Start at the first line of the material below and retype each line through the one containing "wn.inputs[0].default_value = (0.62, 0.78, 1.0, 1);", exactly.
◆ ◆ ◆
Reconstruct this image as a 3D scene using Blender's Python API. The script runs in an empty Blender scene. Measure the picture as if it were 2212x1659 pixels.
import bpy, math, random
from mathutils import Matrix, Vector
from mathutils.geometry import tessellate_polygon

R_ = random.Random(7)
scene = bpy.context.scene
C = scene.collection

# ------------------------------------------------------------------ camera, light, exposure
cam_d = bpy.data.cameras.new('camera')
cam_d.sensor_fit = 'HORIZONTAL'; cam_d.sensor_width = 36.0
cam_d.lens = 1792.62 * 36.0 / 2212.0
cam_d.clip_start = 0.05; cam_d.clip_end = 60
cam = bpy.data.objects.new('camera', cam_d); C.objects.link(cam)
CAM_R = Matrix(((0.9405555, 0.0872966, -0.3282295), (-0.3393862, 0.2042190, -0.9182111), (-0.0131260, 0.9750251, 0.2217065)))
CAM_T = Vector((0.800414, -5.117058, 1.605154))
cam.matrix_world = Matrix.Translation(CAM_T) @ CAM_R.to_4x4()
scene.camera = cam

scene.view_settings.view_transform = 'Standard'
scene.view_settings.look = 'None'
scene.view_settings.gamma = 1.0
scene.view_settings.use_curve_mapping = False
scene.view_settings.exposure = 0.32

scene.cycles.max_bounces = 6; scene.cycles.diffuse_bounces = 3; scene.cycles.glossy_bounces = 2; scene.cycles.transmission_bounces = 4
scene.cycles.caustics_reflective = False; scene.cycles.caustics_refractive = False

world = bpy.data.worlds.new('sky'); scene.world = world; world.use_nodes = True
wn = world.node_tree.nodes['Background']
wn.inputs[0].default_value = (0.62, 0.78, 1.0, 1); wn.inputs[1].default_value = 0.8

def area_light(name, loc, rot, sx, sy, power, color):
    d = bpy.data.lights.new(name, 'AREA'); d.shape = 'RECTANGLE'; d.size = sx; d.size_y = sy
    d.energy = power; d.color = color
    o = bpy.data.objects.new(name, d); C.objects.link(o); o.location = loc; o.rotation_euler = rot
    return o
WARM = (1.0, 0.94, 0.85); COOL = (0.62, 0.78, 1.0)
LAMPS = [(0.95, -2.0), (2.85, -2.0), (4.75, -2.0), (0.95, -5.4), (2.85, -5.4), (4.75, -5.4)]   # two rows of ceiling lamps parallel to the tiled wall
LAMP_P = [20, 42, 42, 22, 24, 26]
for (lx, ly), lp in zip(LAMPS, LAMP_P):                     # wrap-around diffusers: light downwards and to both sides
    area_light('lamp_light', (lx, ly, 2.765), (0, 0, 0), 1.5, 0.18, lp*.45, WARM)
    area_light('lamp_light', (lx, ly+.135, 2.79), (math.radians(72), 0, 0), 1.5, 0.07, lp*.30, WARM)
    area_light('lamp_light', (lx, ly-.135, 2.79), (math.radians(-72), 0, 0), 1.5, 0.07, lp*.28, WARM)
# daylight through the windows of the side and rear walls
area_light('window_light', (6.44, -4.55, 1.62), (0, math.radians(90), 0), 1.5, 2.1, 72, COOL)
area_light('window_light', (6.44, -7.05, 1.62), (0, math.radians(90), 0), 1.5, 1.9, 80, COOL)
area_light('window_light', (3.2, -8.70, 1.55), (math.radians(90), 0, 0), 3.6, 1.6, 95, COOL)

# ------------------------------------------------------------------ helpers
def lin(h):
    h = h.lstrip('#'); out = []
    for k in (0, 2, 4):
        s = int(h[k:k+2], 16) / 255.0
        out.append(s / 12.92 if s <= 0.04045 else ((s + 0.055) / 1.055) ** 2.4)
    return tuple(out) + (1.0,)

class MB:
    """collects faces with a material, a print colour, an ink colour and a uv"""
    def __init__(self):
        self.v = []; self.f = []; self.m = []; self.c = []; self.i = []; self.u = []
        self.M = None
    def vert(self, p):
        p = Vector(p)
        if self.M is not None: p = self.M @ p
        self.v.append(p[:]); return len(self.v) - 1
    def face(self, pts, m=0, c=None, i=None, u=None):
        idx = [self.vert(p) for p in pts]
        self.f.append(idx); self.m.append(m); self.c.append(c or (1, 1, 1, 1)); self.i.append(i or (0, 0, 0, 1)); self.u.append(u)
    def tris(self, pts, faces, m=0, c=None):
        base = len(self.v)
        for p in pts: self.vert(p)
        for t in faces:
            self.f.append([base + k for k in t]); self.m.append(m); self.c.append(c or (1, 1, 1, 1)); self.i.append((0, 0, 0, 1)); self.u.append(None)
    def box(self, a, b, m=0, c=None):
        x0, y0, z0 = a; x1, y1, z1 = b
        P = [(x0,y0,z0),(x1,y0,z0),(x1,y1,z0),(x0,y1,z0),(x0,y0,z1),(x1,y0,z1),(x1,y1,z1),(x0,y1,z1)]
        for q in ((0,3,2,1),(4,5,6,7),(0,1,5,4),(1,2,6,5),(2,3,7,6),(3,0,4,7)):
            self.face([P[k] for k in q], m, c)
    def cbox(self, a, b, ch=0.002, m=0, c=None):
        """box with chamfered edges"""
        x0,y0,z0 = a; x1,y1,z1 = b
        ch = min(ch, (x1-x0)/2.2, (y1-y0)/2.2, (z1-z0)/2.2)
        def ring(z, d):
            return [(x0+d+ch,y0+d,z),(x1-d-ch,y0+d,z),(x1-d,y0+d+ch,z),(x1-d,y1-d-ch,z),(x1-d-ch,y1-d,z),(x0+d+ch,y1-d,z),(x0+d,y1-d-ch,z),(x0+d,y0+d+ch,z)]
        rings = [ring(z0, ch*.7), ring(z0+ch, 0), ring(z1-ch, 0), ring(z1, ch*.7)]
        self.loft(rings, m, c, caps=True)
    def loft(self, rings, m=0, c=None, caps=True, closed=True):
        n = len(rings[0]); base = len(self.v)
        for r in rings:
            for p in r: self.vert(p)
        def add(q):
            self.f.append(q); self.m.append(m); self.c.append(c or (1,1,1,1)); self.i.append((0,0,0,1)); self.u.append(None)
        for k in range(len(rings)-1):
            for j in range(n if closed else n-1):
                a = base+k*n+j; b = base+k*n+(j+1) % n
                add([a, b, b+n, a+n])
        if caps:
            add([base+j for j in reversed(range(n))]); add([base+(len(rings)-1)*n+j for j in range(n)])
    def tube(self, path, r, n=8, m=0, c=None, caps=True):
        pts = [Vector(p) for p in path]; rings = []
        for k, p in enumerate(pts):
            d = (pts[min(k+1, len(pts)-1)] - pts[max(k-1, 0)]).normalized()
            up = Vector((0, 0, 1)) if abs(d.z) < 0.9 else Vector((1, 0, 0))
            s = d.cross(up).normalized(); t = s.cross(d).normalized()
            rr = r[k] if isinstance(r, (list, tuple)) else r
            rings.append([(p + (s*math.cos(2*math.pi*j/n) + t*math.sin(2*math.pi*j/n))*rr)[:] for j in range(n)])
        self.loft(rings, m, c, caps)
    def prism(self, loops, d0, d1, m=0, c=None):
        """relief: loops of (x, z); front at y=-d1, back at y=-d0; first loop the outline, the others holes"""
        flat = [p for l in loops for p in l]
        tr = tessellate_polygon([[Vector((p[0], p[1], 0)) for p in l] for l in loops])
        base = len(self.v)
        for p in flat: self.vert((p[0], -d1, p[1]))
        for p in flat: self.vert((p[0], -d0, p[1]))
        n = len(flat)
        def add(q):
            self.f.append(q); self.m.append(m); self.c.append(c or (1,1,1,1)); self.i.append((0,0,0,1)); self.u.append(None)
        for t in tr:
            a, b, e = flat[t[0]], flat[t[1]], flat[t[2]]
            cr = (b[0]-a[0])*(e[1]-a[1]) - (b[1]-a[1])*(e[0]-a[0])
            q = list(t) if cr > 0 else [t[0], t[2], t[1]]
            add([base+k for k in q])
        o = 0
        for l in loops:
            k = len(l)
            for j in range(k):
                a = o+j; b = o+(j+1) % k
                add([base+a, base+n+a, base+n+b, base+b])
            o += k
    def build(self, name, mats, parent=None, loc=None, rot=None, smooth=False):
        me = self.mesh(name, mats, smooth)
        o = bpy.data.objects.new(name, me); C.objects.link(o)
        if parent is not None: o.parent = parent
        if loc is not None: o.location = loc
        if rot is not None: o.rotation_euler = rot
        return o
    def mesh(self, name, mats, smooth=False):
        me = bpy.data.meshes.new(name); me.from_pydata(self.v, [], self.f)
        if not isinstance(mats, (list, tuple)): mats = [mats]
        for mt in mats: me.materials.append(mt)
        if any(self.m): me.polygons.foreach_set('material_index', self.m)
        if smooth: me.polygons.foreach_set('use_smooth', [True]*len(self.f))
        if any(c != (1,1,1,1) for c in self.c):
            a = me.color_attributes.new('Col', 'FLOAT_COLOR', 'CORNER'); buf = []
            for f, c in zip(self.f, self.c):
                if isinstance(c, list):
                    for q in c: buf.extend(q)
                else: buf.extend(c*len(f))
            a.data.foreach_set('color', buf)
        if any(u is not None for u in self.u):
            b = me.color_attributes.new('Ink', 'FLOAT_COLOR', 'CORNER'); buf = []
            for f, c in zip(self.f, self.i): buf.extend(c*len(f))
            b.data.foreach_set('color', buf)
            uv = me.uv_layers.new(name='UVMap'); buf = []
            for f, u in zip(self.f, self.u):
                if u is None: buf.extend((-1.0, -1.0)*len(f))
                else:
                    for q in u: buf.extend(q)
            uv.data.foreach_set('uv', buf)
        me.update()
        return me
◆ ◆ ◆
Final result —
Reconstruct this image as a 3D scene using Blender's Python API. The script runs in an empty Blender scene. Measure the picture as if it were 2212x1659 pixels.
import bpy, math, random
from mathutils import Matrix, Vector
from mathutils.geometry import tessellate_polygon

R_ = random.Random(7)
scene = bpy.context.scene
C = scene.collection

# ------------------------------------------------------------------ camera, light, exposure
cam_d = bpy.data.cameras.new('camera')
cam_d.sensor_fit = 'HORIZONTAL'; cam_d.sensor_width = 36.0
cam_d.lens = 1792.62 * 36.0 / 2212.0
cam_d.clip_start = 0.05; cam_d.clip_end = 60
cam = bpy.data.objects.new('camera', cam_d); C.objects.link(cam)
CAM_R = Matrix(((0.9405555, 0.0872966, -0.3282295), (-0.3393862, 0.2042190, -0.9182111), (-0.0131260, 0.9750251, 0.2217065)))
CAM_T = Vector((0.800414, -5.117058, 1.605154))
cam.matrix_world = Matrix.Translation(CAM_T) @ CAM_R.to_4x4()
scene.camera = cam

scene.view_settings.view_transform = 'Standard'
scene.view_settings.look = 'None'
scene.view_settings.gamma = 1.0
scene.view_settings.use_curve_mapping = False
scene.view_settings.exposure = 0.32

scene.cycles.max_bounces = 6; scene.cycles.diffuse_bounces = 3; scene.cycles.glossy_bounces = 2; scene.cycles.transmission_bounces = 4
scene.cycles.caustics_reflective = False; scene.cycles.caustics_refractive = False

world = bpy.data.worlds.new('sky'); scene.world = world; world.use_nodes = True
wn = world.node_tree.nodes['Background']
wn.inputs[0].default_value = (0.62, 0.78, 1.0, 1); wn.inputs[1].default_value = 0.8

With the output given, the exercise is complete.